Mendukung dan Taat Tanpa Perlu Sanksi

Beberapa hari lalu, tepatnya 6 Mei 2015, sejumlah media massa di Jawa Barat mempublikasikan berita tentang Kanwil Direktorat Jenderal Pajak (DJP) Jabar I menyerahkan tersangka penggelapan pajak berinisial DS pada Kejaksaan Tinggi Jabar.
DS merupakan direktur CV TC di Bandung yang dinilai telah merugikan negara sebesar Rp 5,9 miliar akibat tidak menyetorkan pajak pungutan PPN yang telah dilakukan.
Penyerahan tersangka dan barang bukti ini merupakan tindak lanjut penangkapan terhadap DS pada 11 Maret 2015 lalu yang dilakukan oleh tim Polda Jabar atas permintaan dari Kanwil DJP Jabar I.
CV TC bergerak di bidang distribusi pupuk. Pembeli dibebani untuk membayar PPN, namun pajak yang telah dipungut tersebut tidak dibayarkan ke kas negara.
PPN yang telah dipungut dan tidak disetorkan itu sebesar Rp 5,9 miliar selama 4 tahun.
Sebelum melakukan penyidikan, Kanwil DJP Jabar I telah menempuh pendekatan dengan wajib pajak tersebut dengan memberikan surat peringatan untuk melakukan pembetulan. Namun DS dianggap tidak kooperatif dan sengaja meninggalkan kewajibannya sehingga akhirnya harus dibawa ke jalur hukum.
Kita memang tak bisa mengelak tentang adanya sanksi dan apresiasi dalam sebuah sistem di manapun. Yang berprestasi tentu akan diapresiasi, sebaliknya yang mengadali atau tak taat pasti akan disanksi.
Demikian pula halnya terkait regulasi perpajakan. Bahwa selalu ada dua sisi mata uang yang akan mengiringi dari sikap dan prilaku wajib pajak. Pembayar pajak kendaraan bermotor misalnya, jika tak taat, berpotensi disanksi.
Akan tetapi, pada tahapan ini, sebenarnya pendekatan hukuman adalah bukan opsi awal dari Dinas Pendapatam Jabar. Bahkan mungkin menjadi alternatif terakhir yang akan diterapkan.
Sebagaimana pernah disampaikan Kepala Bidang Perencanaan dan Pengembangan Dinas Pendapatan (Dispenda) Jabar Idam Rahmat, Januari lalu, bahwa tahun ini pihaknya akan lebih memprioritaskan pemberlakuan konsep operasional untuk kawasan pemangkuan layanan guna maksimalisasi pelayanan bagi wajib pajak.
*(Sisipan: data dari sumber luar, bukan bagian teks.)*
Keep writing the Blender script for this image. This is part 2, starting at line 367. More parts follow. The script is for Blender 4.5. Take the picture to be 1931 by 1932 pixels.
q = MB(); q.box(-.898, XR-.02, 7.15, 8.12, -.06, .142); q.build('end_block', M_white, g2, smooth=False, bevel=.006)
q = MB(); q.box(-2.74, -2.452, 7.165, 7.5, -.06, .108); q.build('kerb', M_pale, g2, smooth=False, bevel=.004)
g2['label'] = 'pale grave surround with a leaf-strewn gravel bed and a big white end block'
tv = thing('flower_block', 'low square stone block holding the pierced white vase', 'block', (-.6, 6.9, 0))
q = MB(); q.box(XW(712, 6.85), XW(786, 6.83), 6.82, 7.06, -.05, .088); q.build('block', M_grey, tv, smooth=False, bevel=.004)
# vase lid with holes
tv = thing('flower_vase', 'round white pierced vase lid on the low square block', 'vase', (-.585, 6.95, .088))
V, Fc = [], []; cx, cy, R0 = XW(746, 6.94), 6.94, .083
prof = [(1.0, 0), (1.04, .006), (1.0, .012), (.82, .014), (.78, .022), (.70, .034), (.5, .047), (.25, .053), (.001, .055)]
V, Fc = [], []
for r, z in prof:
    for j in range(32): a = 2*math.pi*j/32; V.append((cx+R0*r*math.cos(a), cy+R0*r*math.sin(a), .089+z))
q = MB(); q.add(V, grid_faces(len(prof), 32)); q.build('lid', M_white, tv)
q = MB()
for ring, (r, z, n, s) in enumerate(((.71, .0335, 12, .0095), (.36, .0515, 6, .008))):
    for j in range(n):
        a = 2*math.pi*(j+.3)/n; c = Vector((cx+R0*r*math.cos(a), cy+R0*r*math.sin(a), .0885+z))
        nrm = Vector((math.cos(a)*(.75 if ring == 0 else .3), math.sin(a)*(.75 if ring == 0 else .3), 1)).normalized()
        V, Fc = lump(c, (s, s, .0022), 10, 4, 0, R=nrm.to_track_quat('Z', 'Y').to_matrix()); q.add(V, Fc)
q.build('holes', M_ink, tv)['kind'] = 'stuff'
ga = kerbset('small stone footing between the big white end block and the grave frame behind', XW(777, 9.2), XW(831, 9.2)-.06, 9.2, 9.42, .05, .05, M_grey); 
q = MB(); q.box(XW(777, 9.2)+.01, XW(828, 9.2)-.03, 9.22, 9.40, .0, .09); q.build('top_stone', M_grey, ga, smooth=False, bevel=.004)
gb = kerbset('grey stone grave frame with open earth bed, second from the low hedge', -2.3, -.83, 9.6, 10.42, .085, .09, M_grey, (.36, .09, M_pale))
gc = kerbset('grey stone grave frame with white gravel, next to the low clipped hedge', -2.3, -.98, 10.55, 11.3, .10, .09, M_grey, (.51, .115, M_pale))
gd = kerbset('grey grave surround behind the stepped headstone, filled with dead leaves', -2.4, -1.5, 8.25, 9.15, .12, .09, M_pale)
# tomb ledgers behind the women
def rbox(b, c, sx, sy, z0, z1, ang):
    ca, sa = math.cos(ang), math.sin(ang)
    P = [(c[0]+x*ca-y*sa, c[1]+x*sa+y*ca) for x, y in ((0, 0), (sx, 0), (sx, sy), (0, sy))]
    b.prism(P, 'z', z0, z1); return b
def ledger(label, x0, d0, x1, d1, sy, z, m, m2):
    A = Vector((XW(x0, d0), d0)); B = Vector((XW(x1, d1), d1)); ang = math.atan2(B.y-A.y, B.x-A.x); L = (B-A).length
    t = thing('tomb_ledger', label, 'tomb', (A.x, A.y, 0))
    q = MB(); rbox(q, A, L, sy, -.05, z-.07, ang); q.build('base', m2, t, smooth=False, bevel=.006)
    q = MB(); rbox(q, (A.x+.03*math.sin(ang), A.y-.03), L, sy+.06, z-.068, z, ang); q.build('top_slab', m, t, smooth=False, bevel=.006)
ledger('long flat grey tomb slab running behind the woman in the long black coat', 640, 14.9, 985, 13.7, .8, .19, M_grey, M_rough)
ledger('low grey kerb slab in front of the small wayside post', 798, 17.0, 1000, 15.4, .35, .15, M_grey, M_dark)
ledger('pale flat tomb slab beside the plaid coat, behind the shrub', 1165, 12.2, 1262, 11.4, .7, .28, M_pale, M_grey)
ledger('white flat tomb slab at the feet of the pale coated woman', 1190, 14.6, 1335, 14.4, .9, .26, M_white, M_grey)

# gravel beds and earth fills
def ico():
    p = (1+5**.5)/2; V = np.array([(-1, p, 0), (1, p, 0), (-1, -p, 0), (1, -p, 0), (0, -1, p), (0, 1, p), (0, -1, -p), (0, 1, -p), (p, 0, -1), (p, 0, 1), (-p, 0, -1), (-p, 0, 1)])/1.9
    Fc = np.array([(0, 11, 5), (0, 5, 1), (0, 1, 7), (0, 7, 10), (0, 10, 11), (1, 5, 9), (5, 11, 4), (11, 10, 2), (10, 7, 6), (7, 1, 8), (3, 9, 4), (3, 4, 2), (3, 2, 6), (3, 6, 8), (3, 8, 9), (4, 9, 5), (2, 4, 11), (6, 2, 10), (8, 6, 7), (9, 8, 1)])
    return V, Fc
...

Dimana sejak kedatangan wajib pajak, kebutuhan sarana penunggu bagi wajib pajak, informasi layanan, pelayanan bagi wajib pajak sampai dengan kepulangan wajib pajak, sehingga mampu memberikan kesan positif terhadap layanan Samsat di seluruh Jawa Barat.
Menurut Idam, dengan adanya Perpres no 5 tahun 2015 sebagai penganti Inpres Tahun 1999, perlu memperhatikan dan mempersiapkan kebutuhan anggaran pada kesamsatan, baik kebutuhan pelayanan dan ruangan.
Jadi, guna menggenjot pendapatan dalam mencapai target, Dispenda Jabar tidak serta merta akan menerapkan hukuman. Namun menargetkan sisi perencanaan diperbaiki lebih matang dibandingkan tahun sebelumnya.
Seluruh cabang pelayanan, Puslia, dan seluruh Bidang dapat memperhatikan perencanaan lebih matang baik dari belanja maupun target berdasarkan peraturan yang telah ditetapkan dalam upaya peningkatan kinerja.
Menurutnya, mengacu posisi perencanaan tahunan dalam RPJMD dan RPJPD bahwa pada tahun 2016 merupakan Tahapan Pembangunan Jangka Menengah (Tahap Verifikasi).
Diharapkan, hal ini memacu terus adanya upaya penguatan kapasitas pendamping daerah yang makin mampu memenuhi kebutuhan pembangunan daerah yang telah diamanatkan dalam RPJMD Jawa Barat.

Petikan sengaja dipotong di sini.